17–19 Jun 2020
Civic Centre
Europe/London timezone

Becoming Fugitives - Collaborating towards anti-colonial/decolonial praxis in academic spaces

17 Jun 2020, 15:00
1h 30m
Dobson Room

Dobson Room

Roundtable Colonial, Postcolonial and Decolonial Working Group

Description

For colleagues invested in anti-colonial/decolonial movements – and to their disordering and disruption of coloniality, as global and transversal processes – there is a constant, unsettling set of questions that emerge, given the constrictive arena in which we produce our scholarship: How do we produce an ethics of practice that is politically invested in solidarity and allyship; that contributes to rather than extracts from movements and struggles; that challenges attempts to discipline who, what, where and how we teach and share our work? In other words, how do we produce scholarship that operates as and with anti-colonial/decolonial praxis?

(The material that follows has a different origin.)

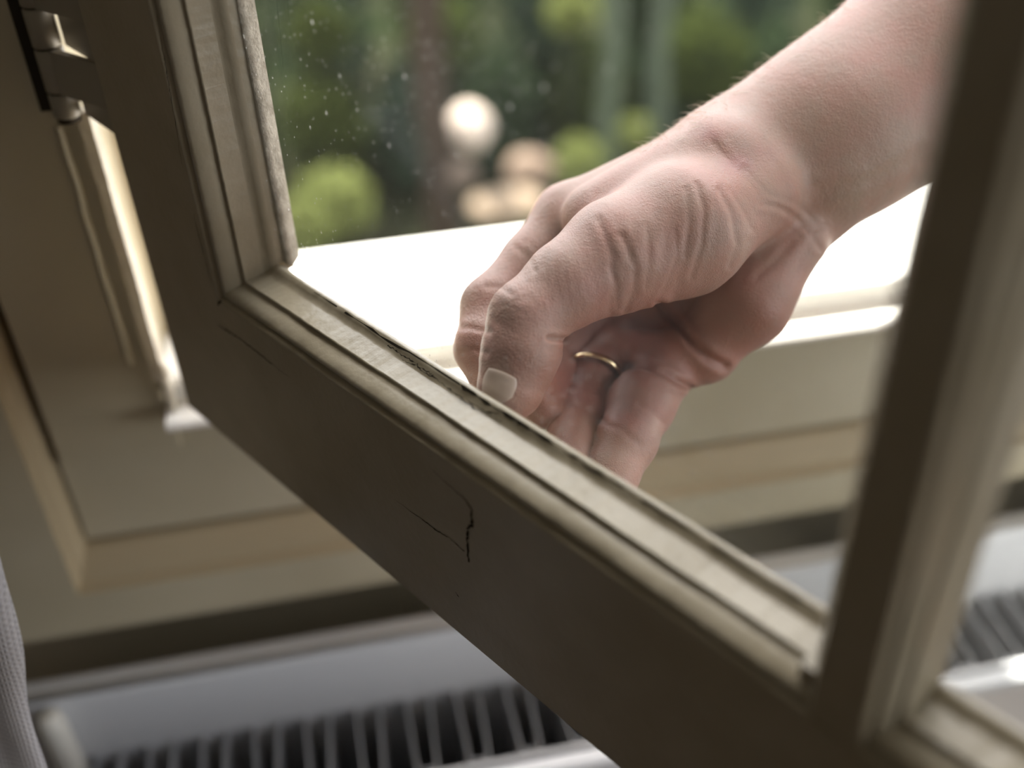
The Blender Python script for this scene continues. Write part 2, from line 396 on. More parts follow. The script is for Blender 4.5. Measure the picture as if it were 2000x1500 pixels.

This roundtable attempts to contribute both conceptually and methodologically to these questions. On one hand, participants already engage these questions in their own work in International Studies: in the way they examine race and gender as imbricated in colonial relations, rethink policing and carcerality as foundational to global capitalist-colonial systems, work to reveal colonial relations in materials and materiality, and envision decolonial methods and practices in quotidian spaces and lives. On the other, this roundtable asks participants to read and reflect on the work of the other members, and thus present on how the challenges and political projects inherent to their colleagues’ work - in terms of methodologies, topics, and approaches - changes and helps to better develop their own. In this way, the roundtable sets out to expand the connections between different analyses of colonial and anti-colonial circuits, and at the same time disrupt the modes of accumulation and extraction that are central to academic knowledge production, and which we are consistently encouraged to pursue. Our aim is to contribute new thinking about collaboration and collective production that is both rigorous and generative; encouraging ally-ship, solidarity, support and political accountability to one another, and to the communities with which we work on the ground.